Bei Abiturienten ist seit Jahren ein anhaltender Trend in Richtung Studium zu erkennen. Zudem wechseln immer mehr Realschüler nach der zehnten Klasse in die Oberstufe eines Gymnasiums oder auf eine Fachoberschule. "Ganz klar: Wer das Zeug zum Studium hat, soll auch studieren dürfen. Ich wage aber zu behaupten, dass noch lange nicht jeder, der sein Abitur geschafft hat, auch an der Hochschule am besten aufgehoben ist. Das zeigt sich nicht zuletzt an der steigenden Zahl an Studienabbrüchen", erklärt Bernd Wegner. "Ein Studienabbruch ist zwar keine Schande, aber in jedem Fall ein Umweg. Oft könnte ein solcher Umweg vermieden werden, wenn schon in der Schule eine bessere Berufsorientierung stattfände." Deshalb sei es wichtig, gerade auch an den Gymnasien und Fachoberschulen intensiv über die Chancen der dualen Ausbildung zu informieren. "Ein Fehlstart in den Beruf ist für die jungen Menschen frustrierend und für die Gesellschaft sehr teuer", so Dr. Weber. Die duale Ausbildung könne gerade für Leistungsstärkere mit eher praktischer Begabung der richtige Karriereeinstieg sein.

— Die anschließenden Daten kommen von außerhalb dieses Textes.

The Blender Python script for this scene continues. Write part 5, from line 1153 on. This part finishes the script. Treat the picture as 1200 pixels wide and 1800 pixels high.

Eine Akademisierung um jeden Preis sei ein Irrweg - und nicht zuletzt mit ein Grund für die hohe Jugendarbeitslosigkeit in Südeuropa.

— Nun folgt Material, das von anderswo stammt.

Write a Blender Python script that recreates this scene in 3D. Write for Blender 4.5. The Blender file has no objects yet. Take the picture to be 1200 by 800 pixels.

Deshalb müsse die duale Ausbildung wieder die Wertschätzung erfahren, die sie verdiene, sind sich Weber und Wegner sicher. Eine duale Ausbildung biete nicht nur eine solide und hochwertige Qualifizierung, sie eröffne auch vielfältige Karrierechancen. Trotzdem wisse kaum ein Schüler, dass Industrie- und Handwerksmeister besser verdienten als viele Akademiker. "Viele Länder beneiden uns um die duale Ausbildung", so Weber. "Es ist höchste Zeit, ihr auch im Inland wieder die Anerkennung zu Teil werden zu lassen, die sie verdient. Wir werden daher unser Marketing für die duale Ausbildung in Zukunft weiter verstärken."
Attraktive Angebote auch für Studienabbrecher
Je nach Fachrichtung schließen nur zwischen 30 und 60 Prozent der Studierenden ihr Studium ab. Einige davon wechseln zwar nur Studienfach oder Studienort und können ihr Studium danach noch mit Erfolg beenden. Ein großer Teil jedoch gesteht sich erst nach längerer Zeit ein, dass die Entscheidung für ein Hochschulstudium falsch war und sucht dann ohne Studienabschluss direkt eine Beschäftigung. "Mit gezielter Ansprache und Beratung - zum Teil auch vor Ort in den Hochschulen - wollen wir diesen jungen Menschen Perspektiven aufzeigen und sie möglichst früh für eine berufliche Ausbildung gewinnen. Dazu werden IHK und HWK sehr eng zusammen arbeiten, so Wegner. "Wir werden eine intensive, sehr individuelle Beratung anbieten - von der Suche nach dem passenden Qualifizierungsweg bis zur möglichst weitgehenden Anrechnung der schon erbrachten Studienleistungen. Industrie, Handel und Handwerk bieten Studienabbrechern, die diesen Weg gehen, interessante Karrierechancen. Wir wollen den jungen Menschen helfen, diese Chancen zu nutzen."